Flash, Ping or Scrape, it is all Gaming

I was not surprised to see that Nasdaq and BATs (and probably soon Direct Edge?) have voluntarily quit allowing 'flash orders'. There are a number of strategies that are less than strictly kosher - flashing, pinging, scraping - all are a way of gaming displayed and dark liquidity. Algorithms are designed by clever people who know how to tease the teeniest margins out of high frequency trading. The convergence of electronic trading, ECNs, for-profit exchanges, NYSE's hybrid system and Regulation National Market System all contributed to enabling high frequency trading. This is generally a good thing because it bolsters liquidity and keeps the exchanges and ECNs in pocket money. But when it becomes too obvious that the HFTs (as the media seems to insist on labeling them now) are taking advantage of the rest of the investing public, the regulators have to step in.
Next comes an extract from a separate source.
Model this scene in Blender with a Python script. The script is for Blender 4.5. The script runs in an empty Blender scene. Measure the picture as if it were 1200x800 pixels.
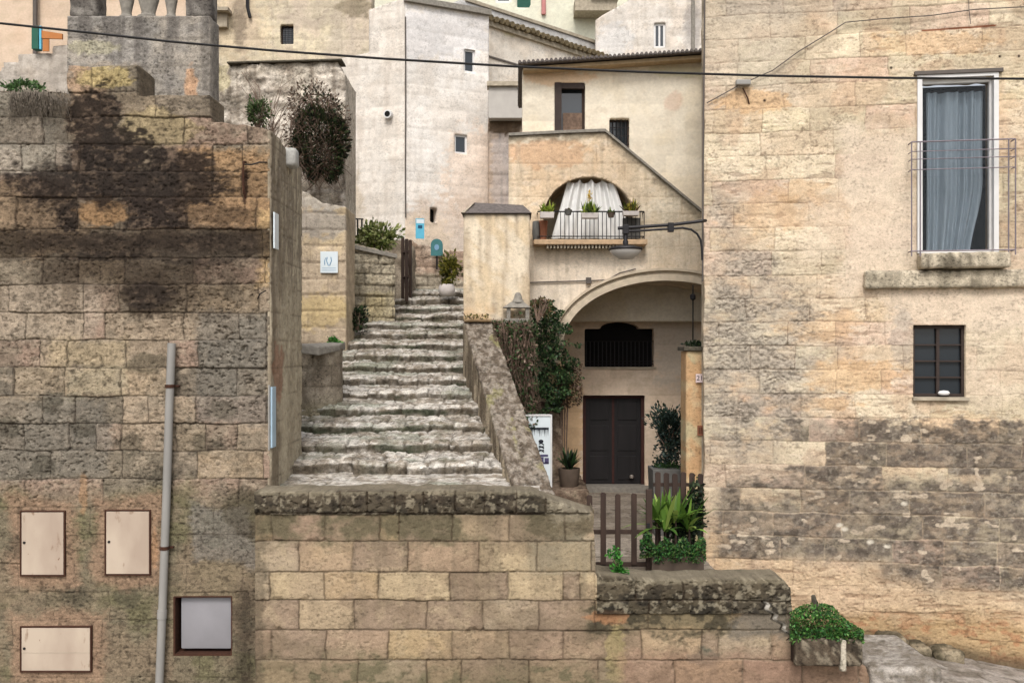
import bpy, bmesh, math, random
import numpy as np
from mathutils import Vector, Matrix

# ------------------------------------------------------------------ camera, light, exposure
F = 1100.0          # focal length in pixels of a 1200 px wide frame
HY = 410.0          # height of the horizon in that frame
CX = 600.0
ZC = 4.3            # eye height
scene = bpy.context.scene
COL = scene.collection
cd = bpy.data.cameras.new('camera'); cam = bpy.data.objects.new('camera', cd); COL.objects.link(cam)
cam.location = (0, 0, ZC); cam.rotation_euler = (math.radians(90), 0, 0)
cd.sensor_width = 36; cd.lens = 36 * F / 1200; cd.shift_y = 10 / 1200
cd.clip_start = .1; cd.clip_end = 500
scene.camera = cam
w = bpy.data.worlds.new('World'); scene.world = w; w.use_nodes = True
nt = w.node_tree; nt.nodes.clear()
sky = nt.nodes.new('ShaderNodeTexSky'); sky.sky_type = 'NISHITA'; sky.sun_disc = False
SUN_EL, SUN_AZ = math.radians(48), math.radians(184)
sky.sun_elevation = SUN_EL; sky.sun_rotation = SUN_AZ
sky.air_density = 1.0; sky.dust_density = 4.0
hs = nt.nodes.new('ShaderNodeHueSaturation'); hs.inputs['Saturation'].default_value = .30
bg = nt.nodes.new('ShaderNodeBackground'); bg.inputs['Strength'].default_value = .15
wo = nt.nodes.new('ShaderNodeOutputWorld')
nt.links.new(sky.outputs[0], hs.inputs['Color']); nt.links.new(hs.outputs[0], bg.inputs['Color'])
nt.links.new(bg.outputs[0], wo.inputs['Surface'])
sl = bpy.data.lights.new('sun', 'SUN'); so = bpy.data.objects.new('sun', sl); COL.objects.link(so)
sl.energy = 1.1; sl.angle = math.radians(14); sl.color = (1, .965, .92)
# sun direction: from (sin az, cos az) at elevation
sd = Vector((math.sin(SUN_AZ) * math.cos(SUN_EL), math.cos(SUN_AZ) * math.cos(SUN_EL), math.sin(SUN_EL)))
so.rotation_euler = sd.to_track_quat('Z', 'Y').to_euler(); so.location = (-4, -6, 20)
scene.view_settings.view_transform = 'Standard'; scene.view_settings.look = 'None'
scene.view_settings.gamma = 1; scene.view_settings.use_curve_mapping = False
scene.view_settings.exposure = 0.6

# ------------------------------------------------------------------ helpers
R = random.Random(7)
def lin(c):
    c = np.asarray(c, float) / 255
    return np.where(c <= .04045, c / 12.92, ((c + .055) / 1.055) ** 2.4)
KA = .80
def C(r, g, b):
    c = lin((r, g, b)) * KA; return c * .96 + c.mean() * .04
def X_(px, d): return (px - CX) / F * d
def Z_(py, d): return ZC - (py - HY) / F * d
def at(px, py, d): return (X_(px, d), d, Z_(py, d))

def tag(o, label=None, cat=None, group=None, kind=None):
    if label: o['label'] = label
    if cat: o['category'] = cat
    if group: o['group'] = group
    if kind: o['kind'] = kind
    return o
def empty(name, loc, label, cat, group=None):
    o = bpy.data.objects.new(name, None); COL.objects.link(o); o.location = loc
    o.empty_display_size = .1
    return tag(o, label, cat, group)
def link(name, me, mat=None, parent=None):
    o = bpy.data.objects.new(name, me); COL.objects.link(o)
    if mat is not None:
        for m in (mat if isinstance(mat, (list, tuple)) else [mat]): me.materials.append(m)
    if parent is not None:
        o.parent = parent
        o.matrix_parent_inverse = wm(parent).inverted()
    return o
def wm(o):
    return o.matrix_basis.copy() if o.parent is None else wm(o.parent) @ o.matrix_parent_inverse @ o.matrix_basis

def vhash(ix, iy, seed):
    h = (ix.astype(np.int64) * 374761393 + iy.astype(np.int64) * 668265263 + seed * 974634777) & 0xffffffff
    h = ((h ^ (h >> 13)) * 1274126177) & 0xffffffff
    h = ((h ^ (h >> 16)) * 2246822519) & 0xffffffff
    return ((h ^ (h >> 15)) & 0xffffff) / float(0xffffff)
def vn(x, y, seed=0):
    ix = np.floor(x); iy = np.floor(y); fx = x - ix; fy = y - iy
    fx = fx * fx * (3 - 2 * fx); fy = fy * fy * (3 - 2 * fy)
    a = vhash(ix, iy, seed); b = vhash(ix + 1, iy, seed); c = vhash(ix, iy + 1, seed); d = vhash(ix + 1, iy + 1, seed)
    return (a + (b - a) * fx) * (1 - fy) + (c + (d - c) * fx) * fy
def fbm(x, y, seed=0, o=4):
    s = 0; a = .5; t = 0
    for i in range(o):
        s = s + a * vn(x * 2 ** i + 17.3 * i, y * 2 ** i + 9.1 * i, seed + i); t += a; a *= .55
    return s / t
def ss(a, b, x):
    t = np.clip((x - a) / (b - a), 0, 1); return t * t * (3 - 2 * t)
def mix(c, k, w):
    return c * (1 - w[:, None]) + np.asarray(k)[None, :] * w[:, None]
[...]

The SEC seems to have grown some cojones finally, thus the rush by Nasdaq and BATs to voluntarily ban flash orders. What the HFTs (and perhaps some of the ECNs, exchanges and dark pools) do not want is for the SEC to look under the rug and see the rest of the story. They are hoping that the ban on flash orders will satisfy the regulators temporarily, so their quants can find some new ways to game the market.